The script of the play was written by well-known playwright and director, Ghannam Ghannam. The play is performed by a Jordanian cast and crew that include survivors of landmine and UXO accidents who interact with the audience throughout the performance. To support positive and helpful belief and behaviors, audience members are engaged in songs and dance, and are asked questions while getting the opportunity to hear the personal stories of the actors at the end of the performance.

The participating children also are involved in creating art work that is distinctive and reflective of their community’s character. Jordanian artist, Abdel Aziz Abu Ghazaleh, works with local school children to create community art projects, all with a “Be Safe” theme, where specific ERW safety messages are incorporated into the work. From inception of the project, the content of the play and the "Be Safe" messages were developed in compliance with international and Jordanian Mine Risk Education standards and using accurate and up-to-date information on accidents and victims in Jordan.

The JMU project team, comprised of two psychologists, a statistician fluent in Arabic, and the MAIC project manager reviewed the script to ensure it incorporates best practices in the field of child psychology as well as in Mine Risk Education.

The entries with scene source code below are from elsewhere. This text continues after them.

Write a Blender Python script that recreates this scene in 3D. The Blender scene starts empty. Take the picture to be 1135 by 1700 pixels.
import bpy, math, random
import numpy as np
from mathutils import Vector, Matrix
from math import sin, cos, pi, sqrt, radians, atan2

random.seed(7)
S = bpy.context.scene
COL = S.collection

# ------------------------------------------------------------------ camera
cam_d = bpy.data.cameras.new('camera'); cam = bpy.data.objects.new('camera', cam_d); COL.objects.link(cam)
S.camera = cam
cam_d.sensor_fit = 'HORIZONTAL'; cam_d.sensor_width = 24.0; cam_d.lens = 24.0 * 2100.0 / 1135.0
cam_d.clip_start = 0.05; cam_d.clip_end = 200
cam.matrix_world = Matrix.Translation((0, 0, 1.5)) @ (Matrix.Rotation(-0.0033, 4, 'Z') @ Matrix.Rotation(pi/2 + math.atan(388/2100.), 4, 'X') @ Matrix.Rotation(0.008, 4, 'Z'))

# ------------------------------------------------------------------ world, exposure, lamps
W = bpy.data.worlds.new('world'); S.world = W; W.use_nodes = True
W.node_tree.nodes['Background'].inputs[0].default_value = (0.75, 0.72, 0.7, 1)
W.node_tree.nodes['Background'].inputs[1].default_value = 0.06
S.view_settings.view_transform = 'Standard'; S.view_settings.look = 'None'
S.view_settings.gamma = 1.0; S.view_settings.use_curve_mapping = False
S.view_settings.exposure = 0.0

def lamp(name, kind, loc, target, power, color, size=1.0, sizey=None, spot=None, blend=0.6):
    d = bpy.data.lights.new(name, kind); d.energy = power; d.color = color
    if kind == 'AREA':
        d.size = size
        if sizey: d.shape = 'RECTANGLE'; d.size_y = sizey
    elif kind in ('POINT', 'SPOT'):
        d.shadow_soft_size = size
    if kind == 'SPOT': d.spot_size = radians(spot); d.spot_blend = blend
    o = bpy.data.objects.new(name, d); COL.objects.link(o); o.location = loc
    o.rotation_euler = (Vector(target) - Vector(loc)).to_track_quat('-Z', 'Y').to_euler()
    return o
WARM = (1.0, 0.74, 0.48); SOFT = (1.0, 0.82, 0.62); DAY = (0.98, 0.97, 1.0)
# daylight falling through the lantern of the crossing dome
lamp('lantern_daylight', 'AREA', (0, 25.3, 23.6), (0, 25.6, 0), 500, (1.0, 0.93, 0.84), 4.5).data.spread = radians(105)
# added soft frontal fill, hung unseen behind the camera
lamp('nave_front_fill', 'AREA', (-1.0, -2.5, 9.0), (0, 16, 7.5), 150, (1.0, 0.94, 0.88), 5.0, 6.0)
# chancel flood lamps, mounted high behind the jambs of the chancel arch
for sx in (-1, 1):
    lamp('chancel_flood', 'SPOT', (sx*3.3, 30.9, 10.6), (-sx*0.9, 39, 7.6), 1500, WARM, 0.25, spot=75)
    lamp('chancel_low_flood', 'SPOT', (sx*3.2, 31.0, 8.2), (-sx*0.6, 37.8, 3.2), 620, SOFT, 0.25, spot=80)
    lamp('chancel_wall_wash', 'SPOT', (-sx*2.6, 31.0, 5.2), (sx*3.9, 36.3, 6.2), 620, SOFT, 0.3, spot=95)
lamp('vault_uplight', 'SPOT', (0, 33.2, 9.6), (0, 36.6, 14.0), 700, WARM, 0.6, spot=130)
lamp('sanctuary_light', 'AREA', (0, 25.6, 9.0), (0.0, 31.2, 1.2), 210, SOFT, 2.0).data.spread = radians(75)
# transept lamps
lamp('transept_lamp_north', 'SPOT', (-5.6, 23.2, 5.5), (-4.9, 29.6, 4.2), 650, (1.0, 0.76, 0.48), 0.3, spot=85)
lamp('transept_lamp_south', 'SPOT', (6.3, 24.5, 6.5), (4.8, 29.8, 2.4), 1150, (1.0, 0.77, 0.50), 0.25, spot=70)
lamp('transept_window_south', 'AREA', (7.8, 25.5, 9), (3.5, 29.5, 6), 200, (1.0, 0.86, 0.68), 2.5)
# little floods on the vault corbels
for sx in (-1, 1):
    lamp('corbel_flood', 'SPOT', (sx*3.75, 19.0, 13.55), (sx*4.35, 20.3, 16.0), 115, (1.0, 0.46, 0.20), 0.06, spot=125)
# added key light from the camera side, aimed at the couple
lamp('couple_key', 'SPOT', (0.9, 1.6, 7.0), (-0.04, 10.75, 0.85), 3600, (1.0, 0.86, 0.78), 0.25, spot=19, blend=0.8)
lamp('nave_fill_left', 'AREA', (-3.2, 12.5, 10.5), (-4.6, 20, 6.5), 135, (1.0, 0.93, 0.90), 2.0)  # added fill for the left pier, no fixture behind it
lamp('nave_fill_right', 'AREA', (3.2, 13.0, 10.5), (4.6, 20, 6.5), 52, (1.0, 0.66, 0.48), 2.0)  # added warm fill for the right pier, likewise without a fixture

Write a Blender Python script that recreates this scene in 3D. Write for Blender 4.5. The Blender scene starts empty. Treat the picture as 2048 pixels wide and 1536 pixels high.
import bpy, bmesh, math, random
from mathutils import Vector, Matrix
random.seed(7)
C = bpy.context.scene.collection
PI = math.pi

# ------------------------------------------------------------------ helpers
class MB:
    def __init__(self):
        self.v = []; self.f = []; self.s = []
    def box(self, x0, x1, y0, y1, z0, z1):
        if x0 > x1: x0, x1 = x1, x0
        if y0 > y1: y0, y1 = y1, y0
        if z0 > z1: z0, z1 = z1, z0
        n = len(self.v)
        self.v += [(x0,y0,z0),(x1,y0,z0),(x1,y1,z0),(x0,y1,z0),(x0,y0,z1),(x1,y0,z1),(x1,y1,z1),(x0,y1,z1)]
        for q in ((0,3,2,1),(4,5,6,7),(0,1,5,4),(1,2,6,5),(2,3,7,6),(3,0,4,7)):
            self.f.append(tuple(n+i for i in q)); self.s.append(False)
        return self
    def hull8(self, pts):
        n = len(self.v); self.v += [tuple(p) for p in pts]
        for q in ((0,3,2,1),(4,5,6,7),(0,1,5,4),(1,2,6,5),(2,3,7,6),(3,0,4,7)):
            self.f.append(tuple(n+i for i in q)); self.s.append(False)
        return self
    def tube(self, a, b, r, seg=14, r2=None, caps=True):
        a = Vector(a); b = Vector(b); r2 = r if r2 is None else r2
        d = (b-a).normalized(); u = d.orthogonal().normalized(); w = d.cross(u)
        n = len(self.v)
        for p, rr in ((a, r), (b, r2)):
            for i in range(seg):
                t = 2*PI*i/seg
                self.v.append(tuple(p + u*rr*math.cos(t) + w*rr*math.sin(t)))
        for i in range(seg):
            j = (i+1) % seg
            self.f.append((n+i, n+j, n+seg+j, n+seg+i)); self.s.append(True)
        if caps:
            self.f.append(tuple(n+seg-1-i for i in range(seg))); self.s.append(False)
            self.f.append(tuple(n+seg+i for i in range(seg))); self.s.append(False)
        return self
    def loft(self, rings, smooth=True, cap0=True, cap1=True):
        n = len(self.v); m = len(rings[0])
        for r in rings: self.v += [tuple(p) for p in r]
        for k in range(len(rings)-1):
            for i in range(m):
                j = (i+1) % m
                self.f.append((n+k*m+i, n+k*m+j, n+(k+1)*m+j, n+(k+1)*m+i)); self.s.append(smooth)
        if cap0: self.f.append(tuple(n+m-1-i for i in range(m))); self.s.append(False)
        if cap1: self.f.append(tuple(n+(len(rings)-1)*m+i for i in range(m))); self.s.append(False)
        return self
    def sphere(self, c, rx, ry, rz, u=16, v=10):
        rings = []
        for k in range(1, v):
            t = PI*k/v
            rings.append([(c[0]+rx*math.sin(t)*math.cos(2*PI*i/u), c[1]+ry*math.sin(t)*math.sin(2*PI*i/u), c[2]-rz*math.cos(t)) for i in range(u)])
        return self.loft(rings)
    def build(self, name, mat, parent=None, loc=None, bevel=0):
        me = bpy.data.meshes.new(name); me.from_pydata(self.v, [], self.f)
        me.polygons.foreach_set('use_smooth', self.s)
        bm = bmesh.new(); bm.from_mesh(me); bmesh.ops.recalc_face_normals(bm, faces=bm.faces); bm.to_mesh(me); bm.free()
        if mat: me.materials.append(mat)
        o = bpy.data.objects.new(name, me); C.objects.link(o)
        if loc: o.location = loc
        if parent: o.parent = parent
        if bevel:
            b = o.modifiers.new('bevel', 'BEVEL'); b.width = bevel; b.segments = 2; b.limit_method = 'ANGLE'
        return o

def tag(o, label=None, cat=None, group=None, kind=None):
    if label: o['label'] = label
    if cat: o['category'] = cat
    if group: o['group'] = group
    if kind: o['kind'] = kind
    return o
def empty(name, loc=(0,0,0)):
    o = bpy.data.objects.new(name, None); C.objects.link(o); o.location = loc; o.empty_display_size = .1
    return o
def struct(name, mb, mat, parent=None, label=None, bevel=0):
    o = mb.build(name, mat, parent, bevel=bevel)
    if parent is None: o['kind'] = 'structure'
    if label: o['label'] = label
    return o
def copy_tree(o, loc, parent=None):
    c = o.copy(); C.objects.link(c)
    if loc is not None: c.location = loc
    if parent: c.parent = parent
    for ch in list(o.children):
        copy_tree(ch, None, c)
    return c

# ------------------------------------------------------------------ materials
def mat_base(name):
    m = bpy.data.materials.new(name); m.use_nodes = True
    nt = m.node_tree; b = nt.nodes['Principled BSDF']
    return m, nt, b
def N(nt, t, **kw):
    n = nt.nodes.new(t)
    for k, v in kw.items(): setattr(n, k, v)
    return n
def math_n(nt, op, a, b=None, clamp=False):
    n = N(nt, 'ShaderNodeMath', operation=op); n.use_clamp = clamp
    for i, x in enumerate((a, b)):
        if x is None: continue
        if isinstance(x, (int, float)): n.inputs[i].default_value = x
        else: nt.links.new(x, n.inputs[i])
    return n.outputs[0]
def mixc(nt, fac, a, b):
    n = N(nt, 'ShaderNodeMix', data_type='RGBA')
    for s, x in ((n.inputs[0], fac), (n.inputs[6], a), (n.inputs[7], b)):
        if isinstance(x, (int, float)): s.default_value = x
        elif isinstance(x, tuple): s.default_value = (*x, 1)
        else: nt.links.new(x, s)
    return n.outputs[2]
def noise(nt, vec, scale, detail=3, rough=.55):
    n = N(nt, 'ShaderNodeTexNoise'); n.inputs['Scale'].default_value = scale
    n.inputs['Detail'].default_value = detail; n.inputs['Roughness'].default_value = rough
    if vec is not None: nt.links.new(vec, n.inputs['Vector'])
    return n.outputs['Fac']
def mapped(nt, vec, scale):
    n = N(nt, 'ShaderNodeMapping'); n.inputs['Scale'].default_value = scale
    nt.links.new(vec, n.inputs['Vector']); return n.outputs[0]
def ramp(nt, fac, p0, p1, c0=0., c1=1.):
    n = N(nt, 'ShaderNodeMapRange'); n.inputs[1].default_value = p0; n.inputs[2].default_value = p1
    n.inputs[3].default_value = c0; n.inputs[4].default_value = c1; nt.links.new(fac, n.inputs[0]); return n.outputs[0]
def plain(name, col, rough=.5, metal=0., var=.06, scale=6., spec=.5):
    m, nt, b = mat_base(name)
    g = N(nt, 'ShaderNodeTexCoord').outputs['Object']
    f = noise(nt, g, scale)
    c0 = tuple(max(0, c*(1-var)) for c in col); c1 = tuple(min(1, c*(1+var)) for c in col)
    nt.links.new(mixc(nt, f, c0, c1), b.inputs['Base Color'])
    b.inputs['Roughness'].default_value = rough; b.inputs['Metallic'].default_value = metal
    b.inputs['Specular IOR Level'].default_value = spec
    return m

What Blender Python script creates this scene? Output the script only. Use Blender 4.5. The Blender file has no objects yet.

The JMU team and LLCR staff also reviewed the script to make sure the play and the arts activities reflect the content of the Jordanian government’s National Committee for Demining and Rehabilitation curriculum and national and local data on landmine and UXO risk.

Another component of the "We Love Life" project is the production of a DVD version of the theatrical play with the aim of making it available for public broadcast or viewing in settings where it can reach other people who would benefit from its "Be Safe" and disability rights messages.

The outcome of the project is measured by assessing to what extent the play has contributed to improved knowledge and changed attitudes, and whether the information has been internalized by the school children and thus reflected in appropriate behavior and actions to help keep them and their communities safe.

The art activities play a vital role at this final stage by reinforcing the safety messages contained in the play. They are another means to deliver safety messages and leave concrete reminders of the messages behind in the communities. Successful examples of enforcing the safety messages have been in Al Mafraq governorate where local students from Al Baej painted a series of murals on a wall surrounding the Jaber Center for Social Development and in Sama Al Sarhan where a large metal sculpture was created and placed in the center of a busy traffic circle. In 2010, art activities included murals painted on school walls at eleven locations, and individual paintings and drawings by children and community members. Pictures of the art work were used to produce Mine Risk Education materials such as posters and calendars to distribute throughout the mine and ERW-affected region of the country.